Mr Slaughter: To my knowledge,
there is not a well-recognised body of evidence to say that.
Q337 Paul Flynn: There is not a well-recognised
body of evidence to prove the opposite either, is there?
Mr Slaughter: Well, in which case
we obviously need a better body of evidence! I cannot immediately
produce that, but I think other people have recognised this. WWF
themselves have recognised this in their 1 million sustainable
homes campaign, that one of the areas that needs to be looked
at in terms of promoting sustainable characteristics in housing
is to have a better educated consumer market. If you are in a
risk-taking industry where margins may actually be quite tight
given the high price of land due to the constraint on land supply,
you are not necessarily incentivised to provide product specifications
that there is not a clear consumer demand for. That is quite an
important issue.
Q338 Paul Flynn: Barker made the
comment that the biggest competition within the industry was the
point that you have just mentioned, that it was all about land
holdings rather than the quality of housing. Is this right?

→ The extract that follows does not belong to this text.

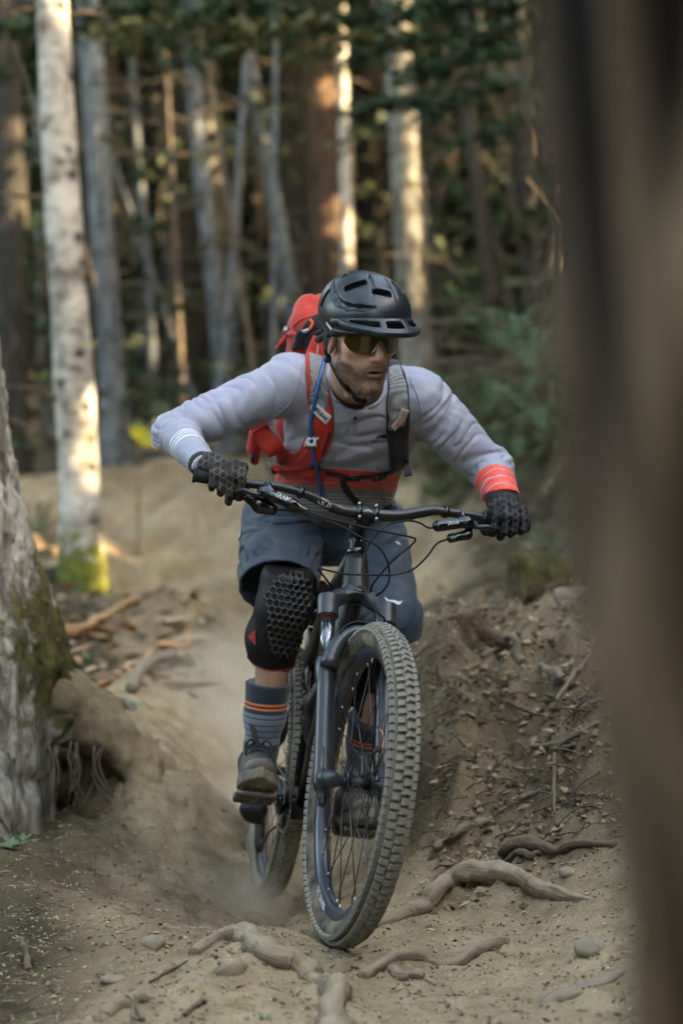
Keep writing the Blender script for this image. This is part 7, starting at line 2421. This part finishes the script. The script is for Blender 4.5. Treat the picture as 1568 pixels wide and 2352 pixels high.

Mr Slaughter: That may be sort
of over-painting it, but I think what she is really saying is
that if you look at it as a market then what you face is an artificially
constrained supply of land, as she would see it, and certainly
our members would feel that was the case with the problems and
uncertainties of the planning system. If you have a constrained
supply of your principal input to the industry then clearly that
is going to promote a competitive focus in terms of acquiring
that input to the industry. You can turn that around and say that
if you manage to remove that artificial constraint then I think
the incentives to compete on other issues will become stronger
than they are now. So one of the positive merits of Barker is
actually that if we follow up on her recommendations I think we
will see other benefits in terms of the product.
Q339 Paul Flynn: What percentage
of your homes reach the EcoHomes "pass" standard?
Mr Slaughter: We do not have any
information on that particular question. I could not tell you.